+++ SUPPLIED DATA

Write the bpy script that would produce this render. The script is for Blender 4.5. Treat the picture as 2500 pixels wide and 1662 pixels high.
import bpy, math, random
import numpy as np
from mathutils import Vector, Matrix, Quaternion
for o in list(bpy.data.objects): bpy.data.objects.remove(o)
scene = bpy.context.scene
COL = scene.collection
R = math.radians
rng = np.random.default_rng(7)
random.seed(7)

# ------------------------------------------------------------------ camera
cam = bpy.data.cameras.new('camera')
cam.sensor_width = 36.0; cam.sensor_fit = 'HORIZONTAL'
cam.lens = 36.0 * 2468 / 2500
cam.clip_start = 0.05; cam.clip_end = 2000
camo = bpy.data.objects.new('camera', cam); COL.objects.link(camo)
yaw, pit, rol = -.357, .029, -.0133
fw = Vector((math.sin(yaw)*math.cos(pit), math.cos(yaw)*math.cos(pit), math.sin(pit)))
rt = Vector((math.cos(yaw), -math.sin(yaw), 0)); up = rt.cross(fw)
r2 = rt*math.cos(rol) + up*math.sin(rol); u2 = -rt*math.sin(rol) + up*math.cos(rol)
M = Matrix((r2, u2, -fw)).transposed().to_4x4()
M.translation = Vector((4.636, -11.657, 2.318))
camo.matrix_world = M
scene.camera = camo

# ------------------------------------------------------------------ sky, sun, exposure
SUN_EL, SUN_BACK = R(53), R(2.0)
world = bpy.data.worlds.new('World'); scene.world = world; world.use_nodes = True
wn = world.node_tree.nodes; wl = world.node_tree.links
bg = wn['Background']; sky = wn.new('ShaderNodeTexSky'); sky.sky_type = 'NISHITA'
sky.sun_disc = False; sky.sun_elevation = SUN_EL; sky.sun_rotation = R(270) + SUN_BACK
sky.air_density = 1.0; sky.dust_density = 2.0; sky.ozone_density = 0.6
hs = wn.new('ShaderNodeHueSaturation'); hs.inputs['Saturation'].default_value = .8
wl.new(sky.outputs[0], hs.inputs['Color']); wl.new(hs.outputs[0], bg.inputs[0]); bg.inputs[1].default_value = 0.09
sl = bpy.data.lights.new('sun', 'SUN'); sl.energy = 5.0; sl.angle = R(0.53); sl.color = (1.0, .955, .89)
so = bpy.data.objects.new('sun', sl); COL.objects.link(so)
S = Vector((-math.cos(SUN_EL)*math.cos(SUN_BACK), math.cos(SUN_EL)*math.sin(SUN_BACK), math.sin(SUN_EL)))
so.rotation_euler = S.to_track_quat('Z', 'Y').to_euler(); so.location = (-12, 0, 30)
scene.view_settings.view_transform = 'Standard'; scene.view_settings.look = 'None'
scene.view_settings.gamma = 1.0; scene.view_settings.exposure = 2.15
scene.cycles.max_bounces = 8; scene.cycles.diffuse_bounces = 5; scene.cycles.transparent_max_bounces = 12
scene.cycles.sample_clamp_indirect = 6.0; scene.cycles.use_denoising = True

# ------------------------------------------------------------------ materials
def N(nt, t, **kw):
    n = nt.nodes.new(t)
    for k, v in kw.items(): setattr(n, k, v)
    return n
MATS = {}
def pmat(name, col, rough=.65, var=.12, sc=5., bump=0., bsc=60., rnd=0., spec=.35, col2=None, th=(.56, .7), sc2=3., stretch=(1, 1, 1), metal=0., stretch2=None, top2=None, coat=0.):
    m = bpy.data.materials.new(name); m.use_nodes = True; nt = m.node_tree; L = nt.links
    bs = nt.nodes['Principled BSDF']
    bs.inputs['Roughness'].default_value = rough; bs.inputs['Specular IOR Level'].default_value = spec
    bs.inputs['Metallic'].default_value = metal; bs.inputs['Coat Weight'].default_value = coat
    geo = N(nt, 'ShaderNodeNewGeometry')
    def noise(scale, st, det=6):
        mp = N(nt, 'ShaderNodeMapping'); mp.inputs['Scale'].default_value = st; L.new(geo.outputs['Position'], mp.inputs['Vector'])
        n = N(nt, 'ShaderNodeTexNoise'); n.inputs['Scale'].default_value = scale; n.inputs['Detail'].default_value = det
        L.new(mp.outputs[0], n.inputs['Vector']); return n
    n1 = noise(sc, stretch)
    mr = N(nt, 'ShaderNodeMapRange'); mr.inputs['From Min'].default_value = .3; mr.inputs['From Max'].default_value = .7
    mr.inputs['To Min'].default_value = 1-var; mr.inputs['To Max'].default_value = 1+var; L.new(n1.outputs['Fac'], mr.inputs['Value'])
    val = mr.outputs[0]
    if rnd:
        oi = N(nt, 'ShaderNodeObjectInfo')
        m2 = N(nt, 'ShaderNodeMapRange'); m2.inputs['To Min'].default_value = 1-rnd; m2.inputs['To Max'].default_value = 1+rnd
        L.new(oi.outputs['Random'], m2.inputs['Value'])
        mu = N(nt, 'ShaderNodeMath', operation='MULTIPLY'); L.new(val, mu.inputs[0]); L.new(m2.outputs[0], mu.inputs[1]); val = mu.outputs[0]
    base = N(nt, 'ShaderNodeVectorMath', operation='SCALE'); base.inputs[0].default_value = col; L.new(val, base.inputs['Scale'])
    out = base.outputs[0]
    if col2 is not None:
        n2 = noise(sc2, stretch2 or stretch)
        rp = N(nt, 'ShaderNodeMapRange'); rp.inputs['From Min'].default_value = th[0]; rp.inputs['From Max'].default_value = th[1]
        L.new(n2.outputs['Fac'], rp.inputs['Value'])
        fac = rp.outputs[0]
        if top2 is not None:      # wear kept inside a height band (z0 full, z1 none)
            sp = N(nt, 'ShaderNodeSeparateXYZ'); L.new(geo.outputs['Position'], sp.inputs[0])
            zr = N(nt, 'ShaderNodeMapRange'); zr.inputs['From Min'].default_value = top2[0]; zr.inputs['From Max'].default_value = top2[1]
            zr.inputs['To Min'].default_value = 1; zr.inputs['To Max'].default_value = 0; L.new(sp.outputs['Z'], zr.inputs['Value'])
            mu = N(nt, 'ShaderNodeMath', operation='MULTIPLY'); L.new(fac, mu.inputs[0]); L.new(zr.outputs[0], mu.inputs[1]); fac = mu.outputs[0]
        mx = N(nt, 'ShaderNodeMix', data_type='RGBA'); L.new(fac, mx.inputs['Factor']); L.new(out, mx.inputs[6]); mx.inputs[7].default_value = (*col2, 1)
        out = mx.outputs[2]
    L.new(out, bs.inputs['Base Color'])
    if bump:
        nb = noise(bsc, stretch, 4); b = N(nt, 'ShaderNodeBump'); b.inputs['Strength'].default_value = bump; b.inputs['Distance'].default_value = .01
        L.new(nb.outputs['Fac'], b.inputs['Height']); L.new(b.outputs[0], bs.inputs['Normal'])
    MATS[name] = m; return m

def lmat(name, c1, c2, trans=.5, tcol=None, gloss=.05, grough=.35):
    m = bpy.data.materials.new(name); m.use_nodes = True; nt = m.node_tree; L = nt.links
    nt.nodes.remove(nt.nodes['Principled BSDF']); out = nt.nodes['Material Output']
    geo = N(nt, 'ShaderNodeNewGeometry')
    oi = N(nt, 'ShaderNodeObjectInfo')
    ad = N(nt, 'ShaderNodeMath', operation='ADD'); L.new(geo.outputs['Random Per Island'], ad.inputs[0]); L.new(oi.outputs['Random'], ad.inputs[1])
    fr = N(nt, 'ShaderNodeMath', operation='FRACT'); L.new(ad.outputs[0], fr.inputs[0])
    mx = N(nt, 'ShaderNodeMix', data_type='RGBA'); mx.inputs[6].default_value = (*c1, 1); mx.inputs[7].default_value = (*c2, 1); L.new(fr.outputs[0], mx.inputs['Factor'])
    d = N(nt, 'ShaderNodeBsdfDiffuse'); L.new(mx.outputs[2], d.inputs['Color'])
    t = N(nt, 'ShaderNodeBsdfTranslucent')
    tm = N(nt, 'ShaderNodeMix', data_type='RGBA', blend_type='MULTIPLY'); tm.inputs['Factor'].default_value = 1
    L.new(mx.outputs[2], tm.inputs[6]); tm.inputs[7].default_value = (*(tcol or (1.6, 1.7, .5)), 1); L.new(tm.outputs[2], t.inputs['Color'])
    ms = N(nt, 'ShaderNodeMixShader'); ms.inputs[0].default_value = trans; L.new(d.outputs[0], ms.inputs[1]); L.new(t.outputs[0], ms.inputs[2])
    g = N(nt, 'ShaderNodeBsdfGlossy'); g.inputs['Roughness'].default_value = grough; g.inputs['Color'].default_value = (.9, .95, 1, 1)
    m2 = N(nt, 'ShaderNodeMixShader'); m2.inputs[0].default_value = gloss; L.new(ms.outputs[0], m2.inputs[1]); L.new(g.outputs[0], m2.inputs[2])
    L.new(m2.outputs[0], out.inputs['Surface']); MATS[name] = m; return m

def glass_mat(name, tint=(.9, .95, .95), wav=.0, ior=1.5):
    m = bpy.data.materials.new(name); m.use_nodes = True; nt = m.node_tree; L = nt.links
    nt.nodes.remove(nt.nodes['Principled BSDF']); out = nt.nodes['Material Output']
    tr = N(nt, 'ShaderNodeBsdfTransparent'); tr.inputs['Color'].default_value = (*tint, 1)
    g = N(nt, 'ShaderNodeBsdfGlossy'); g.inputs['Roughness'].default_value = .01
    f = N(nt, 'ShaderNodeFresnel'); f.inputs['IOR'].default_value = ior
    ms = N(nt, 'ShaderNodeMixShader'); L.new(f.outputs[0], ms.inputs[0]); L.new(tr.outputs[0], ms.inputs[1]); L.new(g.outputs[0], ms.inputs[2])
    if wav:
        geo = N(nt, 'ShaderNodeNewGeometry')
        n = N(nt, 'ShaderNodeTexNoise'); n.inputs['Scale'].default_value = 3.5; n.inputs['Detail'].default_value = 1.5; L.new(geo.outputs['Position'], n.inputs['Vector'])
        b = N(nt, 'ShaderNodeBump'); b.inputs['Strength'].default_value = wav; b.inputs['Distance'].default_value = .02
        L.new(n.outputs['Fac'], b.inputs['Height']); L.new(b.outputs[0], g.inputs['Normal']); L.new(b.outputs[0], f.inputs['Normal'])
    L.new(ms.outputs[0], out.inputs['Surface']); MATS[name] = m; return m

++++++

# [PROBLEM STATEMENT]
Only the lines from the first line of the material above through the line that contains "random.seed(7)" should be quoted, each one exactly.

# [COMPLETED EXERCISE]
Write the bpy script that would produce this render. The script is for Blender 4.5. Treat the picture as 2500 pixels wide and 1662 pixels high.
import bpy, math, random
import numpy as np
from mathutils import Vector, Matrix, Quaternion
for o in list(bpy.data.objects): bpy.data.objects.remove(o)
scene = bpy.context.scene
COL = scene.collection
R = math.radians
rng = np.random.default_rng(7)
random.seed(7)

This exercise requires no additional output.